§ **Given exercise**:
In the entries that follow, how many lines contain the word "pixels"? Answer with the number only.

§ **Rows from a 3D scene dataset**:
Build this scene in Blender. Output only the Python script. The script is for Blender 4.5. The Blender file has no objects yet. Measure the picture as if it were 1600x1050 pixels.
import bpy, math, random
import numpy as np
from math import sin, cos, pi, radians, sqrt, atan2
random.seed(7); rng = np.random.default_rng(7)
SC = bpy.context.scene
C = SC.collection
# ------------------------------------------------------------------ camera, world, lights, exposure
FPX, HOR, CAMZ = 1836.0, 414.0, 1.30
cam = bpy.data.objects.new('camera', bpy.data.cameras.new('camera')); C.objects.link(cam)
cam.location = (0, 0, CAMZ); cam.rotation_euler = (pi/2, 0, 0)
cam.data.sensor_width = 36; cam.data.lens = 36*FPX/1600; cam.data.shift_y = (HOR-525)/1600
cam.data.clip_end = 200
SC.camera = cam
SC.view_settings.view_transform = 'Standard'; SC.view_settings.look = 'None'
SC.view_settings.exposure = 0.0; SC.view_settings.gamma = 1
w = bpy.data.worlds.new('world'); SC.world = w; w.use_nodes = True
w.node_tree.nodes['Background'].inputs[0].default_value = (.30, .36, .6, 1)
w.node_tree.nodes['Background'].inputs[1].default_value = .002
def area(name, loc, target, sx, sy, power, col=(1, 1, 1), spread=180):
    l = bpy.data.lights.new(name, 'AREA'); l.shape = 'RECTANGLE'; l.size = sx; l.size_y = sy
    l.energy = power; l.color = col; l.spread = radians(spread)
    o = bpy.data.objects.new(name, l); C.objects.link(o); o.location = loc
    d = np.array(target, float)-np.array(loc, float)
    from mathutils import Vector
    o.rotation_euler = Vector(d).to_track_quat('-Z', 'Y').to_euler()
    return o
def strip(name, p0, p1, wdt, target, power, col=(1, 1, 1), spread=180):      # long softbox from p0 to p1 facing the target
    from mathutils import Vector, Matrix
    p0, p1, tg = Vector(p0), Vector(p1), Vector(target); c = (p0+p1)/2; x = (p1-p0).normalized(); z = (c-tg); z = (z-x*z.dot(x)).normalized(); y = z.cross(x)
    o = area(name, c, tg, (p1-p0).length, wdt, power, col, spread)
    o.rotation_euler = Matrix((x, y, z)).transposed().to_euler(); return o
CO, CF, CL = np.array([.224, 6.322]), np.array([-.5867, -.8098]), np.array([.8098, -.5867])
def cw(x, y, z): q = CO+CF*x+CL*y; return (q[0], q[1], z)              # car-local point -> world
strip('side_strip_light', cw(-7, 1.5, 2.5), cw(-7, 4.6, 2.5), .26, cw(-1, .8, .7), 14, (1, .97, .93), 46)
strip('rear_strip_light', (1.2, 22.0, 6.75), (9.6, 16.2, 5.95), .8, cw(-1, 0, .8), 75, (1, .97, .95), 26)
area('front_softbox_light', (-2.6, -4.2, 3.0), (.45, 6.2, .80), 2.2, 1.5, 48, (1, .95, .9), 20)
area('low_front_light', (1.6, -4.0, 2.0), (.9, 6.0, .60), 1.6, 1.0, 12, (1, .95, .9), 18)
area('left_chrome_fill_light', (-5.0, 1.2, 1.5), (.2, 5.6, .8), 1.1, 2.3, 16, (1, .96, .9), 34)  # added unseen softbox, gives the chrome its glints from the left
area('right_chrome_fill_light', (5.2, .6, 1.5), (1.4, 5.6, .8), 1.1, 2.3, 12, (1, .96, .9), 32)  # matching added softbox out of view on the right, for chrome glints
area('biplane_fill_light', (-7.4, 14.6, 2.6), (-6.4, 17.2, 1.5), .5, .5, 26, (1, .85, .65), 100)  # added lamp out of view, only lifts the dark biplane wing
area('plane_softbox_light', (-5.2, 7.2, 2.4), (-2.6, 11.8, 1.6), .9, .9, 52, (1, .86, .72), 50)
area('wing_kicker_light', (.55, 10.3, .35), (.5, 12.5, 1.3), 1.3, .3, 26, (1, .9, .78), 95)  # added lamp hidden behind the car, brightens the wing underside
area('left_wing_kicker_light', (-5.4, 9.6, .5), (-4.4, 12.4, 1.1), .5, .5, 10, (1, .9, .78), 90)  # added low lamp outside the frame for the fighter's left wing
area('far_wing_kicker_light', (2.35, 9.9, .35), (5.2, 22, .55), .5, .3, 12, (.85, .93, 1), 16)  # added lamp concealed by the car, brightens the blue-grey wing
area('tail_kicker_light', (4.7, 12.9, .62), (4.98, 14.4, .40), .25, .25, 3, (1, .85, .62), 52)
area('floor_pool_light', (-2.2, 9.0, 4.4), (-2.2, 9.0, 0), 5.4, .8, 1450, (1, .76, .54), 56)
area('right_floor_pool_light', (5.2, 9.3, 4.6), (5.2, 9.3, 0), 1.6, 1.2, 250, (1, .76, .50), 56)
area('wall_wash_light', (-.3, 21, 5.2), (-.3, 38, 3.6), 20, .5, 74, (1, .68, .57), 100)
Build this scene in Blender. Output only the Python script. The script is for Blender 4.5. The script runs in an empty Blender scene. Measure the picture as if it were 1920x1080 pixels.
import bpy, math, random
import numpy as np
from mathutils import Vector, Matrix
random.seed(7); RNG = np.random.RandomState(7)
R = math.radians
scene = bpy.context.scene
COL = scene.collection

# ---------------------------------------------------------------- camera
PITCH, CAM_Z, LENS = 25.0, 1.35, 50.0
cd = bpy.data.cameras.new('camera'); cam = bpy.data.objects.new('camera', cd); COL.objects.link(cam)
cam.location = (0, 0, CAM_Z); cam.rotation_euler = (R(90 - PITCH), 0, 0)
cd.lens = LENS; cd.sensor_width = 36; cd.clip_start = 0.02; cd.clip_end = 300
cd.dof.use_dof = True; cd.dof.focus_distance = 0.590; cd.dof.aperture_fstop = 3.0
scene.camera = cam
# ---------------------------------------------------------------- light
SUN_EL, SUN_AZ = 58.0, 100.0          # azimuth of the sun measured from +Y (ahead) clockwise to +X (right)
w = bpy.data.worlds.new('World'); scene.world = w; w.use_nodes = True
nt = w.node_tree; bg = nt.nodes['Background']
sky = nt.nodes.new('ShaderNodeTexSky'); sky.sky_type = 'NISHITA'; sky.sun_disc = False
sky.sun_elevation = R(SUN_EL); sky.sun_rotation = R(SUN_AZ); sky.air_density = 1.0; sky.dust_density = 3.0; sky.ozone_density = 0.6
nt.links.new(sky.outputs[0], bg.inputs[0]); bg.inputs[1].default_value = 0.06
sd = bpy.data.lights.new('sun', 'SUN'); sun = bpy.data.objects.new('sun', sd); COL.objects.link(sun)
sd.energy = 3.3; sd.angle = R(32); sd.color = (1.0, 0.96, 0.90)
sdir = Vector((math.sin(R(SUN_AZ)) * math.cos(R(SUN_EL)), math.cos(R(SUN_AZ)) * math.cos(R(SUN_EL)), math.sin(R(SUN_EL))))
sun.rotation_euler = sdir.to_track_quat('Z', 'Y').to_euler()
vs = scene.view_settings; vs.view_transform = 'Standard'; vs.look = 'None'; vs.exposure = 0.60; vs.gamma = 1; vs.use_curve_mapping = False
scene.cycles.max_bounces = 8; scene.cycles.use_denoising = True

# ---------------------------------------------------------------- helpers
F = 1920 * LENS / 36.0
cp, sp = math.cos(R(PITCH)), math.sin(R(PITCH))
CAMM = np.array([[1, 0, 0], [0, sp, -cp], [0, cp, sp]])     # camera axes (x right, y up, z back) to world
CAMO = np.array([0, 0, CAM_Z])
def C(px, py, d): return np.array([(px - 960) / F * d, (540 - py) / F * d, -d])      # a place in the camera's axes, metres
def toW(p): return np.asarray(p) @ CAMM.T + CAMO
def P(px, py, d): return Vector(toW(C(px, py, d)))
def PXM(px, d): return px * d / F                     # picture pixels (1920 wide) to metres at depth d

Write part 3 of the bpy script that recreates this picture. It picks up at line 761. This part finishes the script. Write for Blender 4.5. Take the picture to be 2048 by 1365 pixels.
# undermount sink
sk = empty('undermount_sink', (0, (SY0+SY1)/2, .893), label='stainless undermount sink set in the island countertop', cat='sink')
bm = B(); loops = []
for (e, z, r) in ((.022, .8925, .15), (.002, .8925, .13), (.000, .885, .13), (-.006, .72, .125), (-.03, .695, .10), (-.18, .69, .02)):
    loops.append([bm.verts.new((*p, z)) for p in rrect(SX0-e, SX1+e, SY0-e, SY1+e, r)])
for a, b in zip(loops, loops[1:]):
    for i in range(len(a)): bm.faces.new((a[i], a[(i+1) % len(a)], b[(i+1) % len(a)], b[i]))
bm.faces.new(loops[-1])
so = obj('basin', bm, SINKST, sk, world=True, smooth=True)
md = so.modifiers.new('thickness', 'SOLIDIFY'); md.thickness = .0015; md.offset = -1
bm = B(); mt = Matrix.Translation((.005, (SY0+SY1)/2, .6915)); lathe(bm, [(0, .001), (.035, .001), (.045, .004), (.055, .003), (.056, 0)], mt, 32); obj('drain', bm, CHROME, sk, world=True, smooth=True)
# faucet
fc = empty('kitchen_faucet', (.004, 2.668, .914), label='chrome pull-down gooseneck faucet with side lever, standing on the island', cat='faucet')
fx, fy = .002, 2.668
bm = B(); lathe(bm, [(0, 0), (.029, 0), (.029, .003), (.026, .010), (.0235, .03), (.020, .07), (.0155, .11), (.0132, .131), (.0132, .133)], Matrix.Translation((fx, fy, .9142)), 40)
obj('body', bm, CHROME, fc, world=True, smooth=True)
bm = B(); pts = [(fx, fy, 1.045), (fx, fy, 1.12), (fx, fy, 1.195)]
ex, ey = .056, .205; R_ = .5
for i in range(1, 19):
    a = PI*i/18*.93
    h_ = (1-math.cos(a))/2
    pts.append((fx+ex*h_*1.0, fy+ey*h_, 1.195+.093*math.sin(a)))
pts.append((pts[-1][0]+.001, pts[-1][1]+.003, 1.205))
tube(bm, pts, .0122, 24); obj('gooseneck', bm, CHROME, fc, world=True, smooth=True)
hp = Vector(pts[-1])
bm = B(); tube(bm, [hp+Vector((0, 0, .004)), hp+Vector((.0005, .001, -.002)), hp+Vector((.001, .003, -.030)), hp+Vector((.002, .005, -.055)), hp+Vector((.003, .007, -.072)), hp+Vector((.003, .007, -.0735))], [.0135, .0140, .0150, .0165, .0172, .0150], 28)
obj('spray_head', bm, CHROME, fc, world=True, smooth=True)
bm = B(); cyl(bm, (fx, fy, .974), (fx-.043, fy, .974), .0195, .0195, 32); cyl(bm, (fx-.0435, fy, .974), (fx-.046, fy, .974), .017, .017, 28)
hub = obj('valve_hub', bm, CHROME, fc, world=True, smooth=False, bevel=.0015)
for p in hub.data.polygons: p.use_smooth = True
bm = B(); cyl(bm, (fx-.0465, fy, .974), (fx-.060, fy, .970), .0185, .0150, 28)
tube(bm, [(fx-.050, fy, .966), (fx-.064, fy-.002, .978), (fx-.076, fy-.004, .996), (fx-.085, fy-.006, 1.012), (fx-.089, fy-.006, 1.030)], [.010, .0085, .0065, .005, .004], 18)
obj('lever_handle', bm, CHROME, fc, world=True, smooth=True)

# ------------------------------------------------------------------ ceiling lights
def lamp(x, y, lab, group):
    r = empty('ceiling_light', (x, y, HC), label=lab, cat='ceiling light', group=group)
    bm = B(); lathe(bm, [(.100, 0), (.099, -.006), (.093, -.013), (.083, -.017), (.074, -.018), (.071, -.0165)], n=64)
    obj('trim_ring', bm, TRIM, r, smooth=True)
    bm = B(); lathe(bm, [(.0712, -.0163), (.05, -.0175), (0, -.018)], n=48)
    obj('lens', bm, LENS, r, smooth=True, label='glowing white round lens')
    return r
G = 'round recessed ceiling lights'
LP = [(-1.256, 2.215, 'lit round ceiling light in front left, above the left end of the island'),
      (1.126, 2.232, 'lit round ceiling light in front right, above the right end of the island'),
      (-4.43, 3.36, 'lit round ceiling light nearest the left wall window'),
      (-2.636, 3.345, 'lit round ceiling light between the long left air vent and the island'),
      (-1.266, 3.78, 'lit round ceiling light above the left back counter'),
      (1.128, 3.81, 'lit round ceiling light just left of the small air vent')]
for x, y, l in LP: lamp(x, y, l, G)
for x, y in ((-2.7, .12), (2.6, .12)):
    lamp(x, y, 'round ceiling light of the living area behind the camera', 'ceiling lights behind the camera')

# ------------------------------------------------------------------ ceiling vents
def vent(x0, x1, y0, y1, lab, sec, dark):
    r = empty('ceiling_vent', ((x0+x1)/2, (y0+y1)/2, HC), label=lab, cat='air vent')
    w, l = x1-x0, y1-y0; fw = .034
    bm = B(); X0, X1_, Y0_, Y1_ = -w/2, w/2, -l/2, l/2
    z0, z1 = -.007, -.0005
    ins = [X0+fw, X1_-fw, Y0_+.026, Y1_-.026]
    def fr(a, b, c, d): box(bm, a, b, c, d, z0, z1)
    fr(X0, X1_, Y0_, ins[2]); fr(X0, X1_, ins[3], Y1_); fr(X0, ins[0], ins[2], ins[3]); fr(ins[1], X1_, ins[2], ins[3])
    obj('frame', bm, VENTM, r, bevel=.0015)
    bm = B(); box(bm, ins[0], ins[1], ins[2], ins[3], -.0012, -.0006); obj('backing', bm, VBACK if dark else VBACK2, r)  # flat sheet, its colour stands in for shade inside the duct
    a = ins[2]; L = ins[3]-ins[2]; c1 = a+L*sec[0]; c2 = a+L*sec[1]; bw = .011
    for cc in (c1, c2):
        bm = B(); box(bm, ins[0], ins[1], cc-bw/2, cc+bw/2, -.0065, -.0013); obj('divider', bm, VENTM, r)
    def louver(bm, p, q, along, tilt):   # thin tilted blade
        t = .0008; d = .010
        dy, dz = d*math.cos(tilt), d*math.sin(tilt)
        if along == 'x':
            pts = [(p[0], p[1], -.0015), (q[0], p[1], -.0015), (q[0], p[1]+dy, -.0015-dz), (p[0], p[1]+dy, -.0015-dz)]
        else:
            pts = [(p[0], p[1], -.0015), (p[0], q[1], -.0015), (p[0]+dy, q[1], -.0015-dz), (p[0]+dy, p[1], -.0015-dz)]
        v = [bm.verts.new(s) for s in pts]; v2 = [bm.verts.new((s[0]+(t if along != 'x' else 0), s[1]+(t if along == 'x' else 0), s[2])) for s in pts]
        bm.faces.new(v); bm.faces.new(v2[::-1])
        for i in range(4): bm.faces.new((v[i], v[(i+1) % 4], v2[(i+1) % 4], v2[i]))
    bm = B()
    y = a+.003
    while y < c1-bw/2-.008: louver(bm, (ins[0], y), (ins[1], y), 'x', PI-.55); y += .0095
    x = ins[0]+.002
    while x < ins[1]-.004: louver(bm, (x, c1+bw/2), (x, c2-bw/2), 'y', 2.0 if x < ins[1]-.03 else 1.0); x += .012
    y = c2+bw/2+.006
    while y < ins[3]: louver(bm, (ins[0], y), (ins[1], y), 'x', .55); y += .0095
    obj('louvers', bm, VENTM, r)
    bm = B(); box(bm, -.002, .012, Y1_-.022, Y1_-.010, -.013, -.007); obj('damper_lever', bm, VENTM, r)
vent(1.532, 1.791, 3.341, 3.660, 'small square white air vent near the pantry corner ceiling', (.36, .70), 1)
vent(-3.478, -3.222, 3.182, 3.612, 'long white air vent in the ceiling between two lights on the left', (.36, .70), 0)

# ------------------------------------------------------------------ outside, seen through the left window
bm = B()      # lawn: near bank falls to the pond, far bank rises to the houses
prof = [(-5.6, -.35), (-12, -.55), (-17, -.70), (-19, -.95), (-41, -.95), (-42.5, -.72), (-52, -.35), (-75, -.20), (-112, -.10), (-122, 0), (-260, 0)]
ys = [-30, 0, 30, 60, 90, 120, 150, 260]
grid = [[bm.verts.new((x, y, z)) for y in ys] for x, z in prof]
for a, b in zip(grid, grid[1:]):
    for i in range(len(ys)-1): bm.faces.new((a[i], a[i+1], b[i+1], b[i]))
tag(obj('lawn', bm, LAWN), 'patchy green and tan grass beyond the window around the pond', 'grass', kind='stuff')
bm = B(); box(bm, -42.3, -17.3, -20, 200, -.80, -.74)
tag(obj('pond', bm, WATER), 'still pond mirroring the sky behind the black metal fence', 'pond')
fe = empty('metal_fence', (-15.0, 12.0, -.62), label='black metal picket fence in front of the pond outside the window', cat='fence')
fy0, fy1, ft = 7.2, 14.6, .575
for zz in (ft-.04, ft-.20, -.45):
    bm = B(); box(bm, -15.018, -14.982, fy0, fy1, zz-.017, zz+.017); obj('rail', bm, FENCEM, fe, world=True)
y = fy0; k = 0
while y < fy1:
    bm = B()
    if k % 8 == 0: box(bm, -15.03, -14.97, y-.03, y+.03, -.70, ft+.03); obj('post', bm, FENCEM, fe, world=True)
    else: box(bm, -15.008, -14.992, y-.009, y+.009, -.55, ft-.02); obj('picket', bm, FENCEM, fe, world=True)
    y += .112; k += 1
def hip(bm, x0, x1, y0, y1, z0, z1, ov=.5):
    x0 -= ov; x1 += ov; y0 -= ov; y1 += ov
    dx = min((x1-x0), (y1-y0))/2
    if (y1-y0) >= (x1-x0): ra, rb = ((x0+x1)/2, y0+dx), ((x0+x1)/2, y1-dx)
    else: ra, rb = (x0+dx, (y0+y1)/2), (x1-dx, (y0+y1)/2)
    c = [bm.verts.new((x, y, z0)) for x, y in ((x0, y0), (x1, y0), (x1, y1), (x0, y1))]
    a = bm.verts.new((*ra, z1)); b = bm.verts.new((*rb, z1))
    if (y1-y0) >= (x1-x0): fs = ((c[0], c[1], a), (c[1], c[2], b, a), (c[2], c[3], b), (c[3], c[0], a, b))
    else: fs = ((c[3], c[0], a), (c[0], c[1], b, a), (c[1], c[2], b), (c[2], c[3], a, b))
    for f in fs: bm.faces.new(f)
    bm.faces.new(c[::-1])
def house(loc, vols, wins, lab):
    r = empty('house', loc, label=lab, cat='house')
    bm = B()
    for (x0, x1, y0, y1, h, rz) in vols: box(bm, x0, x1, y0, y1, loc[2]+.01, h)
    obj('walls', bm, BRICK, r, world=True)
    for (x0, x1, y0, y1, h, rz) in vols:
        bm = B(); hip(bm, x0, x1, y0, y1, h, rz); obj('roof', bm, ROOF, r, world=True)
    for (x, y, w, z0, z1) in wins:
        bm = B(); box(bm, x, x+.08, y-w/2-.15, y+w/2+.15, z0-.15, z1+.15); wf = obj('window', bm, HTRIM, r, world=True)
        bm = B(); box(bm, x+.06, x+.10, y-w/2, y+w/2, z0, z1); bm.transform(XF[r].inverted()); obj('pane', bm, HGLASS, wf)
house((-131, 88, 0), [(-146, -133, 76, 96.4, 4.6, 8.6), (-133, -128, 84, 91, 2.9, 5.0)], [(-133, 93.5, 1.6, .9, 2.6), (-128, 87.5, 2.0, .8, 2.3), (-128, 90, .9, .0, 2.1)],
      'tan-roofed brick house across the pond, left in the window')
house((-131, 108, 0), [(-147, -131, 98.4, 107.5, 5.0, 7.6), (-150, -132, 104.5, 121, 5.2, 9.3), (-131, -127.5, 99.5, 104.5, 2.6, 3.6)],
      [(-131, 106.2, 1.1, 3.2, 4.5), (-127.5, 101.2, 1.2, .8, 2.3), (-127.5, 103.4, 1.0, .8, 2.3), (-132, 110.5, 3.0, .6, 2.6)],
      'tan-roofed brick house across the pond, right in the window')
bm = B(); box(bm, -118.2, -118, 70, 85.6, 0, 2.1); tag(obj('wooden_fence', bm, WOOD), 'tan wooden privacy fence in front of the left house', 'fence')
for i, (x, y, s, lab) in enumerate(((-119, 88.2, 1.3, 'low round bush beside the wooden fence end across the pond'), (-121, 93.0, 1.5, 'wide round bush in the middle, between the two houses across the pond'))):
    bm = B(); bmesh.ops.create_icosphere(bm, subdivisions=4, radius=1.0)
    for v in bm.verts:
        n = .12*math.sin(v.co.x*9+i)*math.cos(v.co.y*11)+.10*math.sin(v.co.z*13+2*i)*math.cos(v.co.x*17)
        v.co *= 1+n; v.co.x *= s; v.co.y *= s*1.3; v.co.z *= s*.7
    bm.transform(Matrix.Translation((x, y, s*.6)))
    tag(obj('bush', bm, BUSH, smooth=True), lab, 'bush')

§ **Complete response**:
4